Es el propio Juan Pablo II quien nos aconseja, porque, según él, la sociedad,
el estado y el poder político pertenecen al ámbito cambiante y siempre
perfectible de este mundo. Las estructuras que las sociedades se dan a
sí mismas, nunca tienen valor definitivo; ellas tampoco pueden ofrecer,
por sí mismas, todos los bienes a los cuales el hombre aspira. Los mesianismos
políticos, dice el Papa, desembocan, muy a menudo, en las peores tiranías
(Alocución ante el Parlamento europeo, 11 de octubre 1988).
Esta advertencia nos obliga a discernir y rechazar, enérgicamente, en
nombre de la dignidad de la persona y del bien común, toda ideología que
absolutice un proyecto histórico que haga de la fuerza la fuente del derecho,
y de la degradación del adversario en enemigo el principio de la acción
política.

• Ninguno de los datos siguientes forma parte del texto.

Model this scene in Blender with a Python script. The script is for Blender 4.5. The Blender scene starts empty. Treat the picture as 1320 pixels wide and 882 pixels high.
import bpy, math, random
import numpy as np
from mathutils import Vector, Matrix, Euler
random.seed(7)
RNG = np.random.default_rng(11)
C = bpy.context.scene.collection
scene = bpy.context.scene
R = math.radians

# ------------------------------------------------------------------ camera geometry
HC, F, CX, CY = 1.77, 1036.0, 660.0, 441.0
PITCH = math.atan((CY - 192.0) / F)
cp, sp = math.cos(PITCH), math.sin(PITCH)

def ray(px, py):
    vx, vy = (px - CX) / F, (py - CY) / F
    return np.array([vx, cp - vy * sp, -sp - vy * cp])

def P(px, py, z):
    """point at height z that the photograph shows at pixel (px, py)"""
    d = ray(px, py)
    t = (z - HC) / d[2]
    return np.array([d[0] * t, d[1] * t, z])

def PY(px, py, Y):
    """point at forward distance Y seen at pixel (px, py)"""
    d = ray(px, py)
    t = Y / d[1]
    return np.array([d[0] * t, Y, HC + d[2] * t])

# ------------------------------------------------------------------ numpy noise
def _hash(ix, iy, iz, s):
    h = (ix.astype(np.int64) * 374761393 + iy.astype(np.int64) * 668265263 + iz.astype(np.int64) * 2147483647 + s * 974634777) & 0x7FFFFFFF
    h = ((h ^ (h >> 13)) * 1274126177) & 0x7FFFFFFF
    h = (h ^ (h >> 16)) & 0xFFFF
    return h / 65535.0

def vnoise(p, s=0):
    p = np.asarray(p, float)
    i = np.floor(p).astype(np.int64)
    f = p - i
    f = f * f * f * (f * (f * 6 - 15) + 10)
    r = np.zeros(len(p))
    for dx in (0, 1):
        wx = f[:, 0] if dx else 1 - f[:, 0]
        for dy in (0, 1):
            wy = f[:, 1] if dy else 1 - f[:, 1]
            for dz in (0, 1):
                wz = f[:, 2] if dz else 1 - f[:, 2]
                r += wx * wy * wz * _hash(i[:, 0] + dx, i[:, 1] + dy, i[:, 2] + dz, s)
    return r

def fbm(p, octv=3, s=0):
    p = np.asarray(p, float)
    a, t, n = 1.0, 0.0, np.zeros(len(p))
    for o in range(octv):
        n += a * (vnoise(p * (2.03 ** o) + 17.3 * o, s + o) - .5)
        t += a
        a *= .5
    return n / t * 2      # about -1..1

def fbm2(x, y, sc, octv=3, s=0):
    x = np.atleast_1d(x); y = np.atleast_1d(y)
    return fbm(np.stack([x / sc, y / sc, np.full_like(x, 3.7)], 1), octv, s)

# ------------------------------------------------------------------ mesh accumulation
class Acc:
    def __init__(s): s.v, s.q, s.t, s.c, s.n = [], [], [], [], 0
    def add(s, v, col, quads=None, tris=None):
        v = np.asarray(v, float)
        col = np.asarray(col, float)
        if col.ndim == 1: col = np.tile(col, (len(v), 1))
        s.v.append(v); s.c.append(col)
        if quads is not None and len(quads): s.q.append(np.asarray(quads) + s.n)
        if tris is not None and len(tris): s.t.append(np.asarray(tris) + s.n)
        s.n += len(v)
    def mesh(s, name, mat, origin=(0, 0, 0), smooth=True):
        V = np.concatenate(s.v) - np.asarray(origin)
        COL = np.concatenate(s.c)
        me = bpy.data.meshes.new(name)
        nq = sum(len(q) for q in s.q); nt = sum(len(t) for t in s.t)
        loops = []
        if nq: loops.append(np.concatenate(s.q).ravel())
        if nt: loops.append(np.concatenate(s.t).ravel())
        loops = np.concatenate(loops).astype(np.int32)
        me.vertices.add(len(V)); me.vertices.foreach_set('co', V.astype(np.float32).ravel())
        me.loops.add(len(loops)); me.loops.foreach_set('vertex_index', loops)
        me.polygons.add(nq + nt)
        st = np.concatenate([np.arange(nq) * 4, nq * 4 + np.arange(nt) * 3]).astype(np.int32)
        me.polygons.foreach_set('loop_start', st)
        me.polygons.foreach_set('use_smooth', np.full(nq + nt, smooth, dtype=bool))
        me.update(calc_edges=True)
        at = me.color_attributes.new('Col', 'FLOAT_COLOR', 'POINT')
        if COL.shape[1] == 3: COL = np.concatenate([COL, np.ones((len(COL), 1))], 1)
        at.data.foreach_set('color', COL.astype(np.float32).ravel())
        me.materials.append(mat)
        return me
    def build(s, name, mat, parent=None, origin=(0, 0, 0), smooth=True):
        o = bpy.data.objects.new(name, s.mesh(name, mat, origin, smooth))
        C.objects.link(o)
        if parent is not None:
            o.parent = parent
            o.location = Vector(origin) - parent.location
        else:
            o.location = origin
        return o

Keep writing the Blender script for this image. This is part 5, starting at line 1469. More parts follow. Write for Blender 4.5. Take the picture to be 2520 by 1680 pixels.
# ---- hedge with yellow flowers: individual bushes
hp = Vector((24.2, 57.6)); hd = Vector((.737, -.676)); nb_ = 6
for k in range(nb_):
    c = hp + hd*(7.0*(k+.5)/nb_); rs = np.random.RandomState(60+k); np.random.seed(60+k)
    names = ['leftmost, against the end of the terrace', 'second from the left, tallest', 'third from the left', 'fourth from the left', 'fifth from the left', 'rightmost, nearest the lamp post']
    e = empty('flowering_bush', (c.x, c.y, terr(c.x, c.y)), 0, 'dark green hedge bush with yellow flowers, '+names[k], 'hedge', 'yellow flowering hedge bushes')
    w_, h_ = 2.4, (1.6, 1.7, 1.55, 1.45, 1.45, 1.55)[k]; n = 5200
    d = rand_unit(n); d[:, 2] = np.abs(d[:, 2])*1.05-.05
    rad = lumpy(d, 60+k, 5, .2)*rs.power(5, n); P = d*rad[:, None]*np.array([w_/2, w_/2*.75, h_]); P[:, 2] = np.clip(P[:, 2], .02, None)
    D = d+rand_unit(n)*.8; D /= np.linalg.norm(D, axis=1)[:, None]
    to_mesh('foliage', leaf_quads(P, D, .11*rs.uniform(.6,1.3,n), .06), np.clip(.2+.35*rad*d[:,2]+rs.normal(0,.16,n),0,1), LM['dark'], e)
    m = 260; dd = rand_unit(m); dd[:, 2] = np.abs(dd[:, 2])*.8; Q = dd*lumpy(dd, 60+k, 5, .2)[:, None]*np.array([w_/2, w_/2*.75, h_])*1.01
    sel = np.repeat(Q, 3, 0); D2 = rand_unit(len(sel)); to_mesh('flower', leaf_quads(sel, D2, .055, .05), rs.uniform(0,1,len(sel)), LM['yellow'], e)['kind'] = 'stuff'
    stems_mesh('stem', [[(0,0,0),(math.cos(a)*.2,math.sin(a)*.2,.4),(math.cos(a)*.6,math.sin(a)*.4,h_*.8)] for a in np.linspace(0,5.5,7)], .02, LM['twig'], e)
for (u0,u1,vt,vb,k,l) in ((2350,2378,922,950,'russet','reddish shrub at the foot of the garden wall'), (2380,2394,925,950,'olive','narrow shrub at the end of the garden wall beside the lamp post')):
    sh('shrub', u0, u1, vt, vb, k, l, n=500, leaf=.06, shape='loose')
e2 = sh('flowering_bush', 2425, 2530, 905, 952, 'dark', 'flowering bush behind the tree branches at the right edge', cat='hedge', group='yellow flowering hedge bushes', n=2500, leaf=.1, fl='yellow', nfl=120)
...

Tal modo de actuar haría el diálogo político difícil o estéril
y, en el límite, lo reduciría a una pseudo-realidad, a una falsificación.
El Señor Jesús, del cual hemos celebrado recientemente el nacimiento,
nos ha enseñado el modo de escuchar, desear, compartir y hacer por los
demás lo que se quiere para uno mismo. No estamos condenados, ciudadanos
y responsables, autoridades, instituciones y personas, a no entendernos
ni a vivir divididos, como en Babel. Al contrario, en la noche de Navidad,
Dios nos ha confiado la responsabilidad de la paz y de la fraternidad.
Contra viento y marea, seamos sus humildes guardianes.